Lawmakers hit out at ECB as bad loans standoff hardens

The European Central Bank recently announced timelines to set aside money for losses on new loans that have gone roughly three months unpaid, angering EU lawmakers. Above, the ECB headquarters in Frankfurt, Germany. (Reuters)

FRANKFURT: The head of the EU Parliament’s influential economic affairs committee has urged the European Central Bank to “correct” its stance on bad loans, adding to a backlash against attempts to clean up soured credit.
Roberto Gualtieri’s comments echoed concerns expressed by the parliament’s president Antonio Tajani this week, in what is emerging as the biggest challenge yet to the ECB as banks supervisor.
At the center of the dispute is how best to tackle banks’ bad loans, which stand at more than $1 trillion, a thorny issue that has divided euro zone countries and is now driving a wedge between the ECB and the EU’s parliament.
The ECB recently announced timelines to set aside money for losses on new loans that have gone roughly three months unpaid, angering EU lawmakers, who are trying to draft their own rules on soured credit.
“I share the concerns expressed by President Tajani,” Gualtieri said. Lawmakers want the ECB to first wait for the EU parliament before introducing such rules.
“I hope ... the consultation process will help the SSM (banks supervisor) to ... correct its guidance in order to make it more balanced.”
Both Tajani and Gualtieri are Italian but their views, unusually, are shared by some Germans. Italy and Germany clashed over Rome’s handling of its banking crisis, with Berlin pushing for tougher treatment of those banks’ creditors.
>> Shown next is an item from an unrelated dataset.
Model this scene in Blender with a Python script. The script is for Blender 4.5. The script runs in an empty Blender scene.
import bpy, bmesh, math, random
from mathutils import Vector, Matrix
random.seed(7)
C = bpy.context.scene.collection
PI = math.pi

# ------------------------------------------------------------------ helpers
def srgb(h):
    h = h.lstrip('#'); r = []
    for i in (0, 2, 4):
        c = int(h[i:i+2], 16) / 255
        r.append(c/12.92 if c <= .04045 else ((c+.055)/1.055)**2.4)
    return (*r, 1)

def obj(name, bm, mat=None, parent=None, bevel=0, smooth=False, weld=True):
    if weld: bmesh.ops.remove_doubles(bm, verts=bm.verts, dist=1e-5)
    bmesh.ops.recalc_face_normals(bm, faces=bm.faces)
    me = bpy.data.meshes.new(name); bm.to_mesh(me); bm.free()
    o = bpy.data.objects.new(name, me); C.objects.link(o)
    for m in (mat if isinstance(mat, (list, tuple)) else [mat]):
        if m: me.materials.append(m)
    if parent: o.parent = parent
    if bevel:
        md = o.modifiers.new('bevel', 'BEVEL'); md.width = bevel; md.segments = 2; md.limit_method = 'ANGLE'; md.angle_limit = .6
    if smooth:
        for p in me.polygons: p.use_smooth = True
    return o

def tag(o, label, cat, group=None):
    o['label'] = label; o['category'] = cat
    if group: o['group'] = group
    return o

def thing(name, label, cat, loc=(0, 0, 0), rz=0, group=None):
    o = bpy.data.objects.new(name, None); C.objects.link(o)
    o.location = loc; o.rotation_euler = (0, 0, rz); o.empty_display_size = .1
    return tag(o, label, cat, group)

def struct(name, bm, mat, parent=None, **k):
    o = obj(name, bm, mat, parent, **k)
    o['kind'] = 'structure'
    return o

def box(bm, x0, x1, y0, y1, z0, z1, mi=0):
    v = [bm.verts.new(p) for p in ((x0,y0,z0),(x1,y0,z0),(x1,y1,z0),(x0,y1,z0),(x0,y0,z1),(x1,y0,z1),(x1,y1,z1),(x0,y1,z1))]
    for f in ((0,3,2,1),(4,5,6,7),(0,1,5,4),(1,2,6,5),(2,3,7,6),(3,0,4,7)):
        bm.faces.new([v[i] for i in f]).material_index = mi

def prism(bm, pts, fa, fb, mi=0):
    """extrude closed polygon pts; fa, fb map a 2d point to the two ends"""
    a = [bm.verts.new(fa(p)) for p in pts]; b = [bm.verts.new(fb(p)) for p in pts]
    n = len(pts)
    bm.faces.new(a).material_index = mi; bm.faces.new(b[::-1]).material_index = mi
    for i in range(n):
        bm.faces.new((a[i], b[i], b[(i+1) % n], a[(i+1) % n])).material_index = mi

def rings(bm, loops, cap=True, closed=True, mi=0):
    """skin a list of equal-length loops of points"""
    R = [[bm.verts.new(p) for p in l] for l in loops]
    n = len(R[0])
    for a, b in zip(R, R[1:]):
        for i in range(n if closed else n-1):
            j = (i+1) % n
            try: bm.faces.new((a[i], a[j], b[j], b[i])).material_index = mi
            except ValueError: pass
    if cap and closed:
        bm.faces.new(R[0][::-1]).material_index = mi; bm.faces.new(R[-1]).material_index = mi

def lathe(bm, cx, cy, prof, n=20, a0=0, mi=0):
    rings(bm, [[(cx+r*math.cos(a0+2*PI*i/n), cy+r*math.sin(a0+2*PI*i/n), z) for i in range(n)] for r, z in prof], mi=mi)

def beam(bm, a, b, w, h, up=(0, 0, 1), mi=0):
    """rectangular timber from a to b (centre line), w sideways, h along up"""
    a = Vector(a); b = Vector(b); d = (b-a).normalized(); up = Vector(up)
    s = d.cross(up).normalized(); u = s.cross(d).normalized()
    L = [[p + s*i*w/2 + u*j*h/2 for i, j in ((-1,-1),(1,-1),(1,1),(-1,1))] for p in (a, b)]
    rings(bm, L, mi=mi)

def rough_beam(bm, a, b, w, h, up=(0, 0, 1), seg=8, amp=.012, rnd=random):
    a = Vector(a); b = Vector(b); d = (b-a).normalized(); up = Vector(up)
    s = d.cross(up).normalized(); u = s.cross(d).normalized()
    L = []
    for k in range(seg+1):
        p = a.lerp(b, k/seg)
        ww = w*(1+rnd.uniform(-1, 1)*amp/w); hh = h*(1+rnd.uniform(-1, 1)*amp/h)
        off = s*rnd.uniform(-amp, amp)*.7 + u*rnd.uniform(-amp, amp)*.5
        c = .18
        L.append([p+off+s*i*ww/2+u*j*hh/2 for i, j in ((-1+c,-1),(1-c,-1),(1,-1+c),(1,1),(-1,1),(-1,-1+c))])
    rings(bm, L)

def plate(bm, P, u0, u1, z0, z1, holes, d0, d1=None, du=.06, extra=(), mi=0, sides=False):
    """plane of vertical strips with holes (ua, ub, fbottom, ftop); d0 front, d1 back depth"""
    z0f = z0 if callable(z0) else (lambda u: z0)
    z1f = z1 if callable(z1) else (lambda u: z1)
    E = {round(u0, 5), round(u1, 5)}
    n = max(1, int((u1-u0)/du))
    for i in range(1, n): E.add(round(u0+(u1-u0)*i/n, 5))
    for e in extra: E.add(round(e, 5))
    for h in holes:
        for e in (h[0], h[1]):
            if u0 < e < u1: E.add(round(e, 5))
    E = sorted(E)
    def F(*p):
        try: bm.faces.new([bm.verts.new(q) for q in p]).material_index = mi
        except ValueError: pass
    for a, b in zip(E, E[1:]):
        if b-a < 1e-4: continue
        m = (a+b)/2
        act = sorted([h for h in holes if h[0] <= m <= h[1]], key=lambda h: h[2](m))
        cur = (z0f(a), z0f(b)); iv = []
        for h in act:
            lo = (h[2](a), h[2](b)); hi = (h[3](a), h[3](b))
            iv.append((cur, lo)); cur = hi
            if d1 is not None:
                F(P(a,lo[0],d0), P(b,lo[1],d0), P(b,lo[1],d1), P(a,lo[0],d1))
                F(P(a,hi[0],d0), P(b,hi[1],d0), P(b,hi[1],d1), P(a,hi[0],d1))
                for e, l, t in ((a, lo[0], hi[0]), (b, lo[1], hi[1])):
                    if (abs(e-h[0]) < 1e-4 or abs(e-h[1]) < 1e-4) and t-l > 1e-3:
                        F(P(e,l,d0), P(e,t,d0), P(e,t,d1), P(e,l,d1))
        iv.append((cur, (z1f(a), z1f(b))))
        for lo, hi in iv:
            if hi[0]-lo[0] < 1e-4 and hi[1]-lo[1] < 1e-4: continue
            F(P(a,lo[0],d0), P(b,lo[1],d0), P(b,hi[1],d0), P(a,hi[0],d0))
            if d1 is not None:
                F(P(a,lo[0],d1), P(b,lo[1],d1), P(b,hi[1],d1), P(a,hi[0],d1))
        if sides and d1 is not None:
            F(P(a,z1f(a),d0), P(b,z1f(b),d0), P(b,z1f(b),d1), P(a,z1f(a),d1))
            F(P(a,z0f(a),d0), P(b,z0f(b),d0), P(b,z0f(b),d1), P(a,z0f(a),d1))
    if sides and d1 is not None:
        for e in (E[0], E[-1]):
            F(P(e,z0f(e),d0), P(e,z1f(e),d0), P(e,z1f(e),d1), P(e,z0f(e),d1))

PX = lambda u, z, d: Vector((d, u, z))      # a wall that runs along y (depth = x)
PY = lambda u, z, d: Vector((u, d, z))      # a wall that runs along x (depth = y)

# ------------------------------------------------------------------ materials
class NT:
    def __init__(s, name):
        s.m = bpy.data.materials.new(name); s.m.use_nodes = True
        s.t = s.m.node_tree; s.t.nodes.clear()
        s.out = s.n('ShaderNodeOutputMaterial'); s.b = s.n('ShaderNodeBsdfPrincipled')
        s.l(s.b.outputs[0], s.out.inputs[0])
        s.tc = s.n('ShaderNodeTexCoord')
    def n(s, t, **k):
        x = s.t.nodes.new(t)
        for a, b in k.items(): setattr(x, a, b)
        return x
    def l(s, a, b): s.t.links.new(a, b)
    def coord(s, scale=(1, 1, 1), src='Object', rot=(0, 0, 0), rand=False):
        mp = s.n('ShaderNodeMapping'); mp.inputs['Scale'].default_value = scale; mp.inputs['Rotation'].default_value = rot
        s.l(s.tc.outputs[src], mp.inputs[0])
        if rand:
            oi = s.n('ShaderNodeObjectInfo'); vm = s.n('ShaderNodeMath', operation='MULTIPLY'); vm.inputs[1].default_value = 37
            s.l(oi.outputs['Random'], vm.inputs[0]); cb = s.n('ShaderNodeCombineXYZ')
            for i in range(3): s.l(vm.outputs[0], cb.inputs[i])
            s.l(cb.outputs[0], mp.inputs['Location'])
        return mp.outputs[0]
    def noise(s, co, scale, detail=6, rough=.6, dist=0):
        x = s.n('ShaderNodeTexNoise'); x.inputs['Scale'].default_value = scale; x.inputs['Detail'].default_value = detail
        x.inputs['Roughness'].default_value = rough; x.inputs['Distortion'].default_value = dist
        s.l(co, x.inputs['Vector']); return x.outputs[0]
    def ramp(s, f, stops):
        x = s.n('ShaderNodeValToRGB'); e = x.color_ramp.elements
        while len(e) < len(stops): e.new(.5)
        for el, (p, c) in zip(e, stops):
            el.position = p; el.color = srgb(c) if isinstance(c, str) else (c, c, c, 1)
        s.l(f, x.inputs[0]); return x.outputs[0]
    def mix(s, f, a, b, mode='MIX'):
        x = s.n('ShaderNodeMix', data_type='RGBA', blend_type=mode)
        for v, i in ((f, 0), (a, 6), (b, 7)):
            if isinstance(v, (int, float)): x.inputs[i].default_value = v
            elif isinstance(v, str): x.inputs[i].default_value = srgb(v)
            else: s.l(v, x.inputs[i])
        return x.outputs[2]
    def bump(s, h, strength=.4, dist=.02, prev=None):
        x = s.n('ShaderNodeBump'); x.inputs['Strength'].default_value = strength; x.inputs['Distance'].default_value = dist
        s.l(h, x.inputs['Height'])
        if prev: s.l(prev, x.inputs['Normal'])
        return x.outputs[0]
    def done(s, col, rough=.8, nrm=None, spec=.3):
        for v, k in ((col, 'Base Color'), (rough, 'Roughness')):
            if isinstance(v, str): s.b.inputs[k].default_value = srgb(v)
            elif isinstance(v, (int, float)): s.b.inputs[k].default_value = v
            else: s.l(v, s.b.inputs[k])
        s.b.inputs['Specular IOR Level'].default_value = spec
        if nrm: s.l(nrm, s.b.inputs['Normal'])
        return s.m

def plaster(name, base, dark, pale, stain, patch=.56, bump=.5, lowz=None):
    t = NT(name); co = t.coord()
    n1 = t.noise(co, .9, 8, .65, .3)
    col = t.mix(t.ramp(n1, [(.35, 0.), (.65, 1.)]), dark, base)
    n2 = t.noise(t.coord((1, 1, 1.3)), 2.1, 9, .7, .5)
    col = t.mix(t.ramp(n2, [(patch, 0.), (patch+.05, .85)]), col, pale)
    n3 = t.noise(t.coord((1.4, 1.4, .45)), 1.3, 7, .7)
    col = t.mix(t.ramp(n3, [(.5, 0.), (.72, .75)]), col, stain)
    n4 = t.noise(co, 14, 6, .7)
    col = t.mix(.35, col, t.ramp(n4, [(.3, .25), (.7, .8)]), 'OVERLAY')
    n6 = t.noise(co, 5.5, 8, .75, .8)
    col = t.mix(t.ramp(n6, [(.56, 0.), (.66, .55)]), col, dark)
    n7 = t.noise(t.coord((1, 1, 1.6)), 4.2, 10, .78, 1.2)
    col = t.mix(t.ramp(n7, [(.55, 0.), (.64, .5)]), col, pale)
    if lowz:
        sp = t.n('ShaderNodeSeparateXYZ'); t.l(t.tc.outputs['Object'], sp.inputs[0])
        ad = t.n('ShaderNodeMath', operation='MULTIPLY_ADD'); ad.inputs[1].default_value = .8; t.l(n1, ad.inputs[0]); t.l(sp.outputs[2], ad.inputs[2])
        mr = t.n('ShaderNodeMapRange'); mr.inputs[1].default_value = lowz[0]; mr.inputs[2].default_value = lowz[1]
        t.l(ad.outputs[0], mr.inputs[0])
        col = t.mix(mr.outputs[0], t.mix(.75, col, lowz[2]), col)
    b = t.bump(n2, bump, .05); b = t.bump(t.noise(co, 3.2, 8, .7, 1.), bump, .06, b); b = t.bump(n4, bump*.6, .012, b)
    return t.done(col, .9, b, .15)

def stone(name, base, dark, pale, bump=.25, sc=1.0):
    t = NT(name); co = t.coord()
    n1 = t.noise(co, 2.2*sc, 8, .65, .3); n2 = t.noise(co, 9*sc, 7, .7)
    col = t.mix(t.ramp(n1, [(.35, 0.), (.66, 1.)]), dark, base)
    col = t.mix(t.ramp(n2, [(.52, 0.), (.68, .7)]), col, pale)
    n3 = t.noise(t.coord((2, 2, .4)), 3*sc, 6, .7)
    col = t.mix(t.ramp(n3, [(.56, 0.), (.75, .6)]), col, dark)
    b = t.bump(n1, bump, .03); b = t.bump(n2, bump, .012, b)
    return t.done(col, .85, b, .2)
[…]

Markus Ferber, vice chair of the economic and monetary affairs committee and an influential member of German chancellor Angela Merkel’s Christian Democrats party, accused the ECB of overstepping its powers.
“I ... think that the ECB went beyond its mandate and in my opinion that undermines confidence in the work of the ECB as a supervisor,” Ferber told Reuters.
“The ECB tried to come up with universal new capital requirements. Such universal rules, however, should be a prerogative of the European legislator.”
The remarks came as rating agency Moody’s warned that the ECB drive could hurt the credit standing of banks in countries with many problem loans.
“This could cause problems for some firms, especially for those that do not have large capital buffers,” said Moody’s Alain Laurin.